The five main processing modes used in marking are engraving, ablation, annealing, color change, and foaming. Metals, ceramics, and several plastics can be engraved with a laser. The power density of the laser beam is so high during this process that the material partially vaporizes. Ablation is similar to engraving and marks metals and plastics by removing a top layer coating to reveal the underlying substrate. It is most commonly used on anodized aluminum, painted material, for day/night designs, and as a cleaning process to remove particulates after engraving. Metals can also be marked by annealing or tempering the surface of the material. The material is heated just below its melting point to produce structural transformations which become visible as colors based upon the thickness of oxide layers produced.
All grades of steel and titanium are annealable, and colors are stable at temperatures of up to approximately 200 deg C. Color change and foaming are the last two processing modes and mainly used for marking plastics. During a color change the energy of the laser beam is used to selectively alter or destroy the structure of individual molecules or additives, for example the color pigments, without deforming the surface of the material. This is sometimes referred to as carbonization. In foaming, which is only possible in certain plastics, the laser beam melts the plastic locally, causing small gas bubbles to develop. The gas remains trapped as the material cools forming a raised surface. Ambient light is reflected off of these bubbles, causing it to appear lighter.

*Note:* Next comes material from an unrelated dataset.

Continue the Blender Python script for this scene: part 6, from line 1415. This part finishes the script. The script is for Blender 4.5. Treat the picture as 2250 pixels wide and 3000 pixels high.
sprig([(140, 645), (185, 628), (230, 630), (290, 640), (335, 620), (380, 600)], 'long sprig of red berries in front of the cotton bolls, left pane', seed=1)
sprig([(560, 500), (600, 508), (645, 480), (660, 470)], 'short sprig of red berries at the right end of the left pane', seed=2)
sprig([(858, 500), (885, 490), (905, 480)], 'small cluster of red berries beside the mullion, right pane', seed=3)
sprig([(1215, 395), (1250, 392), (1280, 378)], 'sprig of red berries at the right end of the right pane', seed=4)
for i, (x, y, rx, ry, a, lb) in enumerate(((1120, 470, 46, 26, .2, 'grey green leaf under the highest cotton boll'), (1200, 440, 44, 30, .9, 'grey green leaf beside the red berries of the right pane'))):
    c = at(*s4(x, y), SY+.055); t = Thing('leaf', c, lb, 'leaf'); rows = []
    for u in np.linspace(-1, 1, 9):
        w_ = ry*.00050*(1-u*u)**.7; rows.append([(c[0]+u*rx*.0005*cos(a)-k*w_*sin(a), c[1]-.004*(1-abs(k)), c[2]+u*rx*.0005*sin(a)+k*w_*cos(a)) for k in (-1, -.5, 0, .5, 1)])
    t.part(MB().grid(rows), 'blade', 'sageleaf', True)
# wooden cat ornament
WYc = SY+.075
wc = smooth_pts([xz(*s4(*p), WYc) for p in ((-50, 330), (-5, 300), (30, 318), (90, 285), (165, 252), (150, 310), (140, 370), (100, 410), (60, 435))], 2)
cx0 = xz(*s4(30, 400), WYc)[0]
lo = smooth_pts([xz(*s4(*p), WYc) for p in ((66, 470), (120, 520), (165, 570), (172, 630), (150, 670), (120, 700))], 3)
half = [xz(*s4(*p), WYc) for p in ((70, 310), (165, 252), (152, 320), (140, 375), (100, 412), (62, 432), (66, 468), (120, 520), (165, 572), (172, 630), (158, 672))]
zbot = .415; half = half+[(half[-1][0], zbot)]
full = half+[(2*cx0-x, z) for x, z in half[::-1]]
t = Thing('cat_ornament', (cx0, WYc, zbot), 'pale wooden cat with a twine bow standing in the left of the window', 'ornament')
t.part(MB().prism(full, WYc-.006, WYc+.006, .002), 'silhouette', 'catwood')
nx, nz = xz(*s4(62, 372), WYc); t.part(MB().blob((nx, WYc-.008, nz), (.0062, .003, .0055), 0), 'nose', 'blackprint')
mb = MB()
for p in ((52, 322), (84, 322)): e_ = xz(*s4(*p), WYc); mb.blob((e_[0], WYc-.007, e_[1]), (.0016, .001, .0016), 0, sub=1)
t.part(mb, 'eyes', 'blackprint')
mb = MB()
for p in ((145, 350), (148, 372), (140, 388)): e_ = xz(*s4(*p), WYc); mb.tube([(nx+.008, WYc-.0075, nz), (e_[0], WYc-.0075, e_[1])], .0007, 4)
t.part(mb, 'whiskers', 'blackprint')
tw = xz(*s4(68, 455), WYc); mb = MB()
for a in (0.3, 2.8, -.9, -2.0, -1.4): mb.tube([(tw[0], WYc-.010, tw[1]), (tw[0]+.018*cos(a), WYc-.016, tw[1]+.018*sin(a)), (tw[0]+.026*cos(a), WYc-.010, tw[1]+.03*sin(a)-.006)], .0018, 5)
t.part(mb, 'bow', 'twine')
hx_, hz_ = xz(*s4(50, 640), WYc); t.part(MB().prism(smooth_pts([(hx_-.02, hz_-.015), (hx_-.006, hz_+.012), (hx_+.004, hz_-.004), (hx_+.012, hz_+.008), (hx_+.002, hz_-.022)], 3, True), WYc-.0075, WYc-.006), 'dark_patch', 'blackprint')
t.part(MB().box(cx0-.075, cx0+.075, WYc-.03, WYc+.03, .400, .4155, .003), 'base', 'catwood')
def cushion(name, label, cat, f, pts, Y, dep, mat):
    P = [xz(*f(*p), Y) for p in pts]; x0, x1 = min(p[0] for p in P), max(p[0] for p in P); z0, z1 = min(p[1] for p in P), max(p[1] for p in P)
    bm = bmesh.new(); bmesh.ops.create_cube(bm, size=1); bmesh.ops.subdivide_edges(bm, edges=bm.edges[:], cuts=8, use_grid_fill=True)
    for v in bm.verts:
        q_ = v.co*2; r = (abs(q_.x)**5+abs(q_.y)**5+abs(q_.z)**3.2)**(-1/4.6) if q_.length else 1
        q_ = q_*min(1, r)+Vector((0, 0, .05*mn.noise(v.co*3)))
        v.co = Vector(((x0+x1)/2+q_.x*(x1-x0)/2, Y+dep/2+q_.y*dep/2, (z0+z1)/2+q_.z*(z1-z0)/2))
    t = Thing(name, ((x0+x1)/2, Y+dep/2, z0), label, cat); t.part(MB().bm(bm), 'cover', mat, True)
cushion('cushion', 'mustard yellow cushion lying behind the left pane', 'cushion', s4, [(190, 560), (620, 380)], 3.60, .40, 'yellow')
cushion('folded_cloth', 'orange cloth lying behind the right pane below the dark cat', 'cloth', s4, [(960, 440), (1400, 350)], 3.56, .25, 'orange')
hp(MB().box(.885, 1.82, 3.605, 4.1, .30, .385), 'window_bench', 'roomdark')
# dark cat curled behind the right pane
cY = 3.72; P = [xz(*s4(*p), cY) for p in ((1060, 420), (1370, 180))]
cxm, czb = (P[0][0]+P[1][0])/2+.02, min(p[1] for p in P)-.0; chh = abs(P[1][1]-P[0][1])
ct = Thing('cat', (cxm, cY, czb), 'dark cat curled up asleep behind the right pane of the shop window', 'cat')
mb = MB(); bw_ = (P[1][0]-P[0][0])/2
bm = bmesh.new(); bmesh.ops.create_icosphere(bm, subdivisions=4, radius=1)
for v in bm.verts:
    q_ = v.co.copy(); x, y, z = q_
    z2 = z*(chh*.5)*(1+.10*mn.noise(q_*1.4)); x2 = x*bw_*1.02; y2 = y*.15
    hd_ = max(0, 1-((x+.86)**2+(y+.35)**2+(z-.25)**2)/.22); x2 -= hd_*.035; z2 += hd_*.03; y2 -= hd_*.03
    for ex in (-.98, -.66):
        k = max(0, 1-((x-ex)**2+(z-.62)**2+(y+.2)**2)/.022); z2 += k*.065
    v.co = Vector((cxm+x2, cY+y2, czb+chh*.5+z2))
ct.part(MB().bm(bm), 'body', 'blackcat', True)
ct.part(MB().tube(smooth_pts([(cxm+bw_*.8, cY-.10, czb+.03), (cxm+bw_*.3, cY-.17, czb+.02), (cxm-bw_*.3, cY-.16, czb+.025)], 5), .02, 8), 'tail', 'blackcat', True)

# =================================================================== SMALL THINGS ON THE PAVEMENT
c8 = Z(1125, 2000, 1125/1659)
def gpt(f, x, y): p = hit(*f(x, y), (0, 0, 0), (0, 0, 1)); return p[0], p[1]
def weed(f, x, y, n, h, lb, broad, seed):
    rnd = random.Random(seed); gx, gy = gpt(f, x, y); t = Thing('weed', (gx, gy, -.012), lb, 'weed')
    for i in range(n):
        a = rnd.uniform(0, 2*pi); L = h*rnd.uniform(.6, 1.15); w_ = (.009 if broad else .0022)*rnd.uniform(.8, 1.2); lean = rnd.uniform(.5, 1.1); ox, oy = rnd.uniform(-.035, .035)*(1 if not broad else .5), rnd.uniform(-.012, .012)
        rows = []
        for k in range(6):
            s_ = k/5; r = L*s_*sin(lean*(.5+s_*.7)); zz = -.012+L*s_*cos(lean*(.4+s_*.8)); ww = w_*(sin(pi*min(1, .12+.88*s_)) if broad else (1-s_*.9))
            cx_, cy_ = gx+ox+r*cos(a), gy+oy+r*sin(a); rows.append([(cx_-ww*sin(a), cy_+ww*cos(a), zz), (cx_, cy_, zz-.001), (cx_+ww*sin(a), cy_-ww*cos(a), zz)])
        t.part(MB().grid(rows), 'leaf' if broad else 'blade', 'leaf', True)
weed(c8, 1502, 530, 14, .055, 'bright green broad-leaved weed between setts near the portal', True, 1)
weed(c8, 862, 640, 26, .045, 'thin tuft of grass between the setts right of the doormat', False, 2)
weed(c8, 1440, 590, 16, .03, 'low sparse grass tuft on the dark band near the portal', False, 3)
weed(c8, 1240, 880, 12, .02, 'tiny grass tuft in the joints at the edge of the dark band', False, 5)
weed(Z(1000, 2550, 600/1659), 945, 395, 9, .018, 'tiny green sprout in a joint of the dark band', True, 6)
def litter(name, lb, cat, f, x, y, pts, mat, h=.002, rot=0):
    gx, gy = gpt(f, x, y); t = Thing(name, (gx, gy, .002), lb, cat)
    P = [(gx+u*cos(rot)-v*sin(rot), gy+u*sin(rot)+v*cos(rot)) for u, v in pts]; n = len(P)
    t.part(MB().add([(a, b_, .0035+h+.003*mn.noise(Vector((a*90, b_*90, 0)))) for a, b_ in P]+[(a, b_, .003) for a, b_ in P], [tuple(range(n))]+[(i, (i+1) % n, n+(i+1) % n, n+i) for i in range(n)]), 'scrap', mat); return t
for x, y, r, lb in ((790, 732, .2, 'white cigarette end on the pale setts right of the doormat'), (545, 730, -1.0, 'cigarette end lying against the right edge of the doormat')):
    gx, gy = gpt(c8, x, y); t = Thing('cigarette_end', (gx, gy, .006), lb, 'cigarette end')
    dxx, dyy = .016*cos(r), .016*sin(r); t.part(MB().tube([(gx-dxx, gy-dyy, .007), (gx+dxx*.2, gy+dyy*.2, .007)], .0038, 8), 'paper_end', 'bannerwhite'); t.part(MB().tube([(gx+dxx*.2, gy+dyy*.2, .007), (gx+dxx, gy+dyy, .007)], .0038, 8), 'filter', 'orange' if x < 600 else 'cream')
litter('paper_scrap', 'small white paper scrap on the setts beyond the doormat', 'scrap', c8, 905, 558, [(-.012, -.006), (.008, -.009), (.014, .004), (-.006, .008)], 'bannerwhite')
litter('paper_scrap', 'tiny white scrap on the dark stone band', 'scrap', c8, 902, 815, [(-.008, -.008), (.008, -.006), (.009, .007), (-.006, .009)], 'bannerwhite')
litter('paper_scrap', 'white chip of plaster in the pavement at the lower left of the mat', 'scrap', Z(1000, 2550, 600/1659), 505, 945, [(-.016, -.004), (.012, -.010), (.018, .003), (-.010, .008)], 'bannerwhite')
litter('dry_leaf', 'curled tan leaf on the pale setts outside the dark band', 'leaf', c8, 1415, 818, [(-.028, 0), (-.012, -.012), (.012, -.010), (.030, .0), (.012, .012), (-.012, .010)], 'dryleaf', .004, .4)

Once a processing mode is selected, a balance between marking time and quality must be found. The more time allotted, the higher quality the mark. Finding the balance tends to be a difficult challenge, and if the budget allows, one might simply select a higher power laser. Regardless, the best approach is to have samples tested using different lasers with your cycle time requirements and marking specifications. By doing this you are able to learn the capabilities of the different options available and narrow down the selection from there.
DEVELOPING THE PARAMETERS
Every marking process needs a determined power density. When you have chosen the desired processing window you can start optimizing (time, contrast, depth . . .) the mark by changing the energy density. Energy density is the power density in a given amount of time. The longer the power density remains on an area, the higher the energy density. Energy density is dependent on power density, velocity, frequency, and most importantly the overlap of the laser pulses on the surface of the material.

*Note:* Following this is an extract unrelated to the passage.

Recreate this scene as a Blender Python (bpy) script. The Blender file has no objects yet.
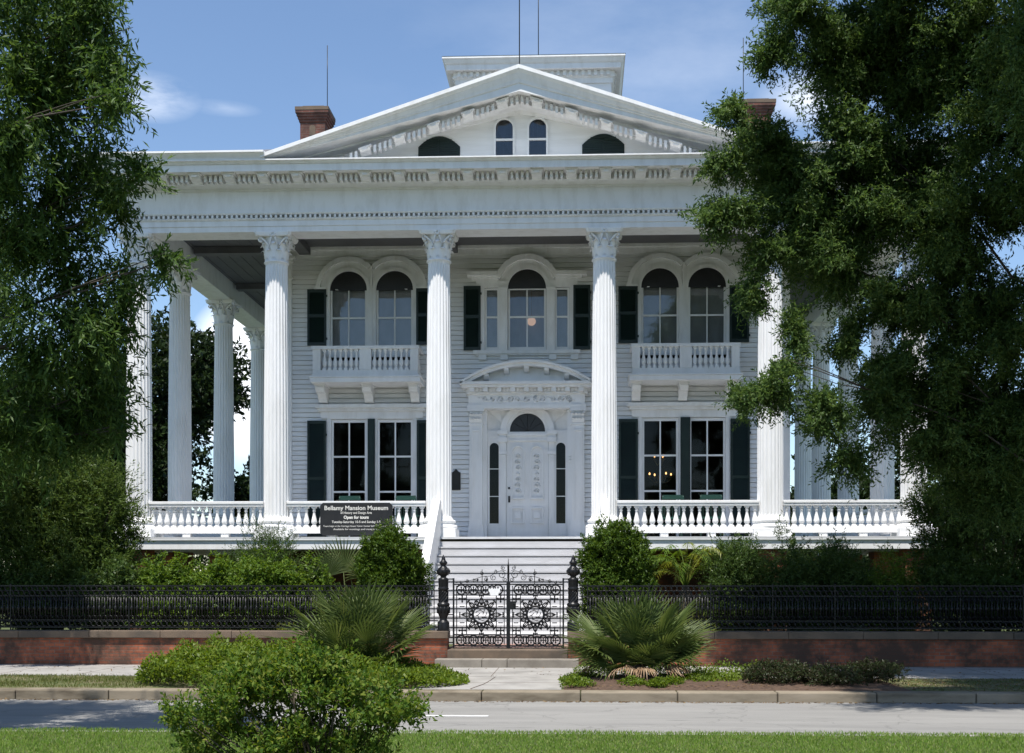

To find the right process or power density, create a test matrix or grid with various laser parameters. The process critical parameters are laser power, pulse frequency, velocity, and focal diameter. Before the gain medium (YAG, YVO4, Fiber, CO2) can emit laser light, energy must be fed into the medium in order to excite it, this process is also referred to as laser pumping. The frequency of the laser is the number of pulses per second. It has a high effect on power density, and also impacts energy density. The velocity (deflection speed) of the laser is defined as the scanning speed of the galvo mirrors, which affects the energy density as well. Another critical parameter is the focus point of the laser head to the surface of the work piece. Marking beyond the focus point increases the focal diameter and decreases the power density. This can be achieved either by manually adjusting the Z-height of the laser’s scanning head, or by using an internal defocusing parameter if your laser marking system has this feature.

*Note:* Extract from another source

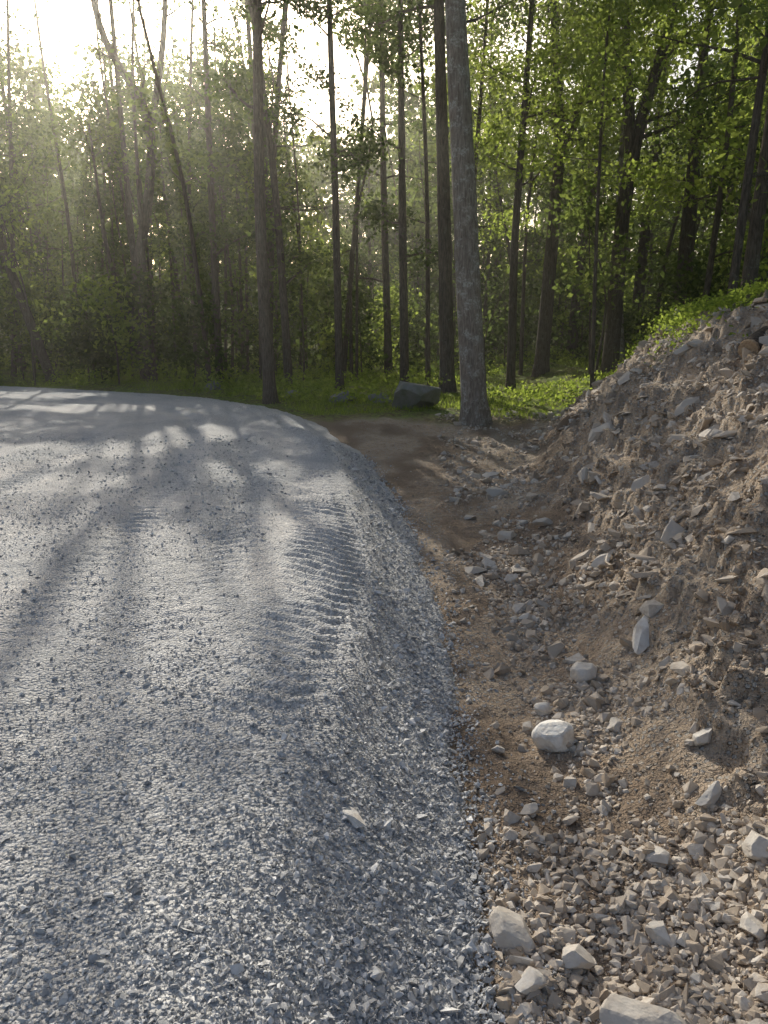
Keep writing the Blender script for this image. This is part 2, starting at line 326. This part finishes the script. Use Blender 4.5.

The more time you are able to spend experimenting with laser parameters, the more you will learn about how they affect the quality and speed of your mark, but try not to do too much at once. First, find the quality mark you are looking for without noting the cycle time. Once you have a good mark, adjust the parameters at small increments to see how it affects the quality of the mark.
A FINAL PIECE OF ADVICE
Most laser marking systems can support an imported bitmap image or a vector drawing. A hatched or filled vector drawing will be completed substantially faster than a bitmap image of the same design. This is because when marking a bitmap file, you cannot control the velocity parameter, just the frequency and pulses per pixel. To obtain the same contrast as the vector file for an annealed mark, up to 20 pulses per pixel may need to be used (see Figure 1). The mark time for the annealed bitmap image of the logo is approximately 45 seconds, while the hatched vector file is about 20 seconds. If you are using a bitmap file to mark an image, try filling a vector file instead. It may save you a lot of processing time.